Saturday, July 9, 2011

Book Review: Efrain's Secret

The Plot: Seventeen-year-old Efrain may have grown up in the poorest part of New York City, but he has his heart set on attending Harvard. He’s on track to be the valedictorian of his class, and willing to study like crazy to bring up his SAT score. But none of this seems to matter when he looks at the cost of tuition, not to mention books or room and board. Efrain’s mother works herself to death just to keep food on the table for him and his sister. And his loser father has a new family to support now. So Efrain lets is friend talk him into slinging. He has always fought against the stereotype of becoming just another teenage drug dealer, but now he sees it as his chance at a better life. Honor student by day, drug dealer by night, Sofia Quintero’s Efrain’s Secret depicts one boy’s desperate struggle for a better life.

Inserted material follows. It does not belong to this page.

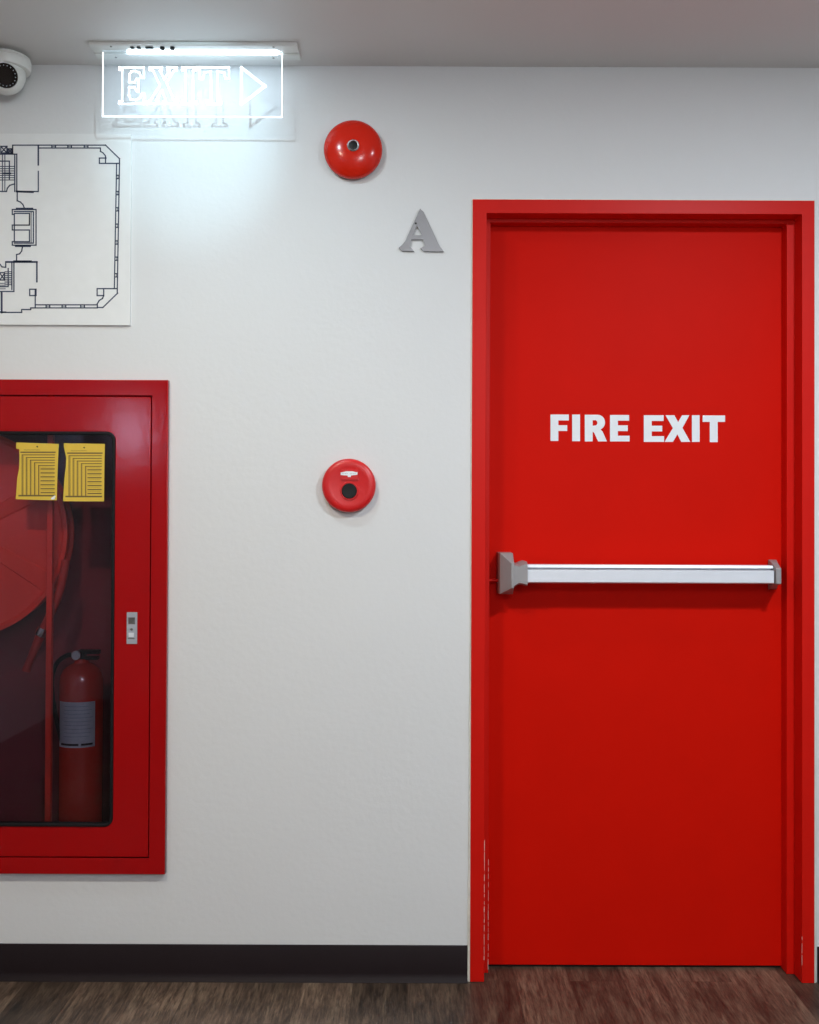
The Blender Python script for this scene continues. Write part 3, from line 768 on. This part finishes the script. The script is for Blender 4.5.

Efrain’s Secret started out a little slow for me, but by the end I couldn’t wait to see what happened next. I loved the way the book was formatted, and the vocab. words as chapter titles was a nice touch. The dialogue seemed slightly forced, but most of the characters were believable and easy to connect with.  Oddly enough, the character I had the most difficulty understanding was Efrain. It was never really clear to me why he was so set on an Ivy League school. I understand his drive to get out, but there are several colleges far from New York that don’t come with an Ivy League price tag. The book focuses on how smart Efrain is, but he made some really dumb choices. But I do appreciate that this is not a fairy-tale story where everything works out despite the bad choices made by the main character. The ending is full of possibilities, but everyone still has to pay for their choices.